▶ What is asked: Please give the listing again, word for word, with nothing left out.

▶ Information shown:
▬▬▬

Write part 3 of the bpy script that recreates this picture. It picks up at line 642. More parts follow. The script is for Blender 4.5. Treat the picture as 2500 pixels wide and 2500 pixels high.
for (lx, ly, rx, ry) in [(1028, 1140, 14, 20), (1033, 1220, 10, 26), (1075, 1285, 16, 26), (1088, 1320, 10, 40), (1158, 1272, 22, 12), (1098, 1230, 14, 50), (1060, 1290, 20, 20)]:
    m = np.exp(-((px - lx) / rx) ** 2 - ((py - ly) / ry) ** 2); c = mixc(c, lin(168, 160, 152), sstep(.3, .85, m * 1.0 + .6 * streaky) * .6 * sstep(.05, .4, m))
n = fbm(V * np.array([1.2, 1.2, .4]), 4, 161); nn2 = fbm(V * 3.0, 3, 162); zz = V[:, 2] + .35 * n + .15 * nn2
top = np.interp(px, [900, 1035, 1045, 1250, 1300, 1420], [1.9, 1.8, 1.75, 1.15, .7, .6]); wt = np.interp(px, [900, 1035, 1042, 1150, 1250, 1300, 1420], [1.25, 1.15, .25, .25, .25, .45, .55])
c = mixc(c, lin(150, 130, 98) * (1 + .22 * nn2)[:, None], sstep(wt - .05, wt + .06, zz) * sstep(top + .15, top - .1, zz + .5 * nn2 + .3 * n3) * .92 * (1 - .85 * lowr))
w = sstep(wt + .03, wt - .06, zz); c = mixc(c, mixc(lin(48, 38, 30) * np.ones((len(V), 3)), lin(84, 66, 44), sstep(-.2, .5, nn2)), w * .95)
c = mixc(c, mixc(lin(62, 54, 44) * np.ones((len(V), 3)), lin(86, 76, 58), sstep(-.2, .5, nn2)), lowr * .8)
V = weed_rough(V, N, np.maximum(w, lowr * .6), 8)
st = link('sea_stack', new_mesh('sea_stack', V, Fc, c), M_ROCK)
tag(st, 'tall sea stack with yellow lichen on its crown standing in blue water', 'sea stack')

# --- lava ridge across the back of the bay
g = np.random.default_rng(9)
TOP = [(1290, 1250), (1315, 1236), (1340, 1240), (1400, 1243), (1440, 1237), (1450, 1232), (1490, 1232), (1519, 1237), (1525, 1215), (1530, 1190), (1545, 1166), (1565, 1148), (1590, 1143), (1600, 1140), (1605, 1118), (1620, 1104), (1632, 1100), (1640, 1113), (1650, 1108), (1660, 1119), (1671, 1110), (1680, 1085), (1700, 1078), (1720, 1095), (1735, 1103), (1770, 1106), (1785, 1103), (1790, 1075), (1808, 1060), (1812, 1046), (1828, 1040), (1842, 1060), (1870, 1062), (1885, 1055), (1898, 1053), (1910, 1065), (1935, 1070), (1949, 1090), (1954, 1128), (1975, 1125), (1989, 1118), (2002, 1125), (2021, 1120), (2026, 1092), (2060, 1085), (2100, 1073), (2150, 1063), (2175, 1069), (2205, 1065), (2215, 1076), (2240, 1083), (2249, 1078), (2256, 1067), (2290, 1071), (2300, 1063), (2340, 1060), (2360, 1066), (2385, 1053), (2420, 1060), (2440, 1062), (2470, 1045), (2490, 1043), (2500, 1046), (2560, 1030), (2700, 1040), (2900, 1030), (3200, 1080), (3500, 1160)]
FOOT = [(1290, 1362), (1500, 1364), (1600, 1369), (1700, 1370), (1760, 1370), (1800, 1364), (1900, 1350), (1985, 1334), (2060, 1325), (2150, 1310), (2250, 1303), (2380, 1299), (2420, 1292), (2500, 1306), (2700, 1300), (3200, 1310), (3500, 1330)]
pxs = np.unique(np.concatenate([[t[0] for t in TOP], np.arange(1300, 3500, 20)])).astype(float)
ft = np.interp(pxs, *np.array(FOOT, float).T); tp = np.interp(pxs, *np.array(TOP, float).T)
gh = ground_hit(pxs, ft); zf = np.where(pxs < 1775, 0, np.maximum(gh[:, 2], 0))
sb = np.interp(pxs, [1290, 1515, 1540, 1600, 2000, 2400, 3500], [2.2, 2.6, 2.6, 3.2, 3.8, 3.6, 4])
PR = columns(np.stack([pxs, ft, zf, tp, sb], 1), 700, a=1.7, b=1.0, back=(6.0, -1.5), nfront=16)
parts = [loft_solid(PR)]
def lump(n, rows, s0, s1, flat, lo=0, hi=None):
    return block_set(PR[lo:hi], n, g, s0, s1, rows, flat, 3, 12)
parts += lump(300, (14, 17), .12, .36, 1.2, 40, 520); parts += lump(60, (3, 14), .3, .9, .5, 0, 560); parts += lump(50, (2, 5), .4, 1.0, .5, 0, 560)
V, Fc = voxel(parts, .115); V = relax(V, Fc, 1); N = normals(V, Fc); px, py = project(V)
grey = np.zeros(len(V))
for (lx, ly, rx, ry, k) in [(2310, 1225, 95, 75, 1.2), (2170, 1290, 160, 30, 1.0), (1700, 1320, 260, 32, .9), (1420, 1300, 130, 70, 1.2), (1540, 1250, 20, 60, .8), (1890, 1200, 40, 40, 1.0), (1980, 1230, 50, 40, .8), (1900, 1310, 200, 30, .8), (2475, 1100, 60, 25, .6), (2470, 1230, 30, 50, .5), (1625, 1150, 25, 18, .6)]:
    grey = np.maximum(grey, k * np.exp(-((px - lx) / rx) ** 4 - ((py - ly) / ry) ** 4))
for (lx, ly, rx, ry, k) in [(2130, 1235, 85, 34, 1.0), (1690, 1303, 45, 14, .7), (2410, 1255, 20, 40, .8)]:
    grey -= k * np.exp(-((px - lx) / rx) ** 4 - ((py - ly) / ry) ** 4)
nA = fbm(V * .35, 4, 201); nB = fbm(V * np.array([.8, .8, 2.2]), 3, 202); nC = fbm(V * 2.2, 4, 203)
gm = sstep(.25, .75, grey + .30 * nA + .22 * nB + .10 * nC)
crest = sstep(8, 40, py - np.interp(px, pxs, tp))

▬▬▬

▶ The solution:
Write part 3 of the bpy script that recreates this picture. It picks up at line 642. More parts follow. The script is for Blender 4.5. Treat the picture as 2500 pixels wide and 2500 pixels high.
for (lx, ly, rx, ry) in [(1028, 1140, 14, 20), (1033, 1220, 10, 26), (1075, 1285, 16, 26), (1088, 1320, 10, 40), (1158, 1272, 22, 12), (1098, 1230, 14, 50), (1060, 1290, 20, 20)]:
    m = np.exp(-((px - lx) / rx) ** 2 - ((py - ly) / ry) ** 2); c = mixc(c, lin(168, 160, 152), sstep(.3, .85, m * 1.0 + .6 * streaky) * .6 * sstep(.05, .4, m))
n = fbm(V * np.array([1.2, 1.2, .4]), 4, 161); nn2 = fbm(V * 3.0, 3, 162); zz = V[:, 2] + .35 * n + .15 * nn2
top = np.interp(px, [900, 1035, 1045, 1250, 1300, 1420], [1.9, 1.8, 1.75, 1.15, .7, .6]); wt = np.interp(px, [900, 1035, 1042, 1150, 1250, 1300, 1420], [1.25, 1.15, .25, .25, .25, .45, .55])
c = mixc(c, lin(150, 130, 98) * (1 + .22 * nn2)[:, None], sstep(wt - .05, wt + .06, zz) * sstep(top + .15, top - .1, zz + .5 * nn2 + .3 * n3) * .92 * (1 - .85 * lowr))
w = sstep(wt + .03, wt - .06, zz); c = mixc(c, mixc(lin(48, 38, 30) * np.ones((len(V), 3)), lin(84, 66, 44), sstep(-.2, .5, nn2)), w * .95)
c = mixc(c, mixc(lin(62, 54, 44) * np.ones((len(V), 3)), lin(86, 76, 58), sstep(-.2, .5, nn2)), lowr * .8)
V = weed_rough(V, N, np.maximum(w, lowr * .6), 8)
st = link('sea_stack', new_mesh('sea_stack', V, Fc, c), M_ROCK)
tag(st, 'tall sea stack with yellow lichen on its crown standing in blue water', 'sea stack')

# --- lava ridge across the back of the bay
g = np.random.default_rng(9)
TOP = [(1290, 1250), (1315, 1236), (1340, 1240), (1400, 1243), (1440, 1237), (1450, 1232), (1490, 1232), (1519, 1237), (1525, 1215), (1530, 1190), (1545, 1166), (1565, 1148), (1590, 1143), (1600, 1140), (1605, 1118), (1620, 1104), (1632, 1100), (1640, 1113), (1650, 1108), (1660, 1119), (1671, 1110), (1680, 1085), (1700, 1078), (1720, 1095), (1735, 1103), (1770, 1106), (1785, 1103), (1790, 1075), (1808, 1060), (1812, 1046), (1828, 1040), (1842, 1060), (1870, 1062), (1885, 1055), (1898, 1053), (1910, 1065), (1935, 1070), (1949, 1090), (1954, 1128), (1975, 1125), (1989, 1118), (2002, 1125), (2021, 1120), (2026, 1092), (2060, 1085), (2100, 1073), (2150, 1063), (2175, 1069), (2205, 1065), (2215, 1076), (2240, 1083), (2249, 1078), (2256, 1067), (2290, 1071), (2300, 1063), (2340, 1060), (2360, 1066), (2385, 1053), (2420, 1060), (2440, 1062), (2470, 1045), (2490, 1043), (2500, 1046), (2560, 1030), (2700, 1040), (2900, 1030), (3200, 1080), (3500, 1160)]
FOOT = [(1290, 1362), (1500, 1364), (1600, 1369), (1700, 1370), (1760, 1370), (1800, 1364), (1900, 1350), (1985, 1334), (2060, 1325), (2150, 1310), (2250, 1303), (2380, 1299), (2420, 1292), (2500, 1306), (2700, 1300), (3200, 1310), (3500, 1330)]
pxs = np.unique(np.concatenate([[t[0] for t in TOP], np.arange(1300, 3500, 20)])).astype(float)
ft = np.interp(pxs, *np.array(FOOT, float).T); tp = np.interp(pxs, *np.array(TOP, float).T)
gh = ground_hit(pxs, ft); zf = np.where(pxs < 1775, 0, np.maximum(gh[:, 2], 0))
sb = np.interp(pxs, [1290, 1515, 1540, 1600, 2000, 2400, 3500], [2.2, 2.6, 2.6, 3.2, 3.8, 3.6, 4])
PR = columns(np.stack([pxs, ft, zf, tp, sb], 1), 700, a=1.7, b=1.0, back=(6.0, -1.5), nfront=16)
parts = [loft_solid(PR)]
def lump(n, rows, s0, s1, flat, lo=0, hi=None):
    return block_set(PR[lo:hi], n, g, s0, s1, rows, flat, 3, 12)
parts += lump(300, (14, 17), .12, .36, 1.2, 40, 520); parts += lump(60, (3, 14), .3, .9, .5, 0, 560); parts += lump(50, (2, 5), .4, 1.0, .5, 0, 560)
V, Fc = voxel(parts, .115); V = relax(V, Fc, 1); N = normals(V, Fc); px, py = project(V)
grey = np.zeros(len(V))
for (lx, ly, rx, ry, k) in [(2310, 1225, 95, 75, 1.2), (2170, 1290, 160, 30, 1.0), (1700, 1320, 260, 32, .9), (1420, 1300, 130, 70, 1.2), (1540, 1250, 20, 60, .8), (1890, 1200, 40, 40, 1.0), (1980, 1230, 50, 40, .8), (1900, 1310, 200, 30, .8), (2475, 1100, 60, 25, .6), (2470, 1230, 30, 50, .5), (1625, 1150, 25, 18, .6)]:
    grey = np.maximum(grey, k * np.exp(-((px - lx) / rx) ** 4 - ((py - ly) / ry) ** 4))
for (lx, ly, rx, ry, k) in [(2130, 1235, 85, 34, 1.0), (1690, 1303, 45, 14, .7), (2410, 1255, 20, 40, .8)]:
    grey -= k * np.exp(-((px - lx) / rx) ** 4 - ((py - ly) / ry) ** 4)
nA = fbm(V * .35, 4, 201); nB = fbm(V * np.array([.8, .8, 2.2]), 3, 202); nC = fbm(V * 2.2, 4, 203)
gm = sstep(.25, .75, grey + .30 * nA + .22 * nB + .10 * nC)
crest = sstep(8, 40, py - np.interp(px, pxs, tp))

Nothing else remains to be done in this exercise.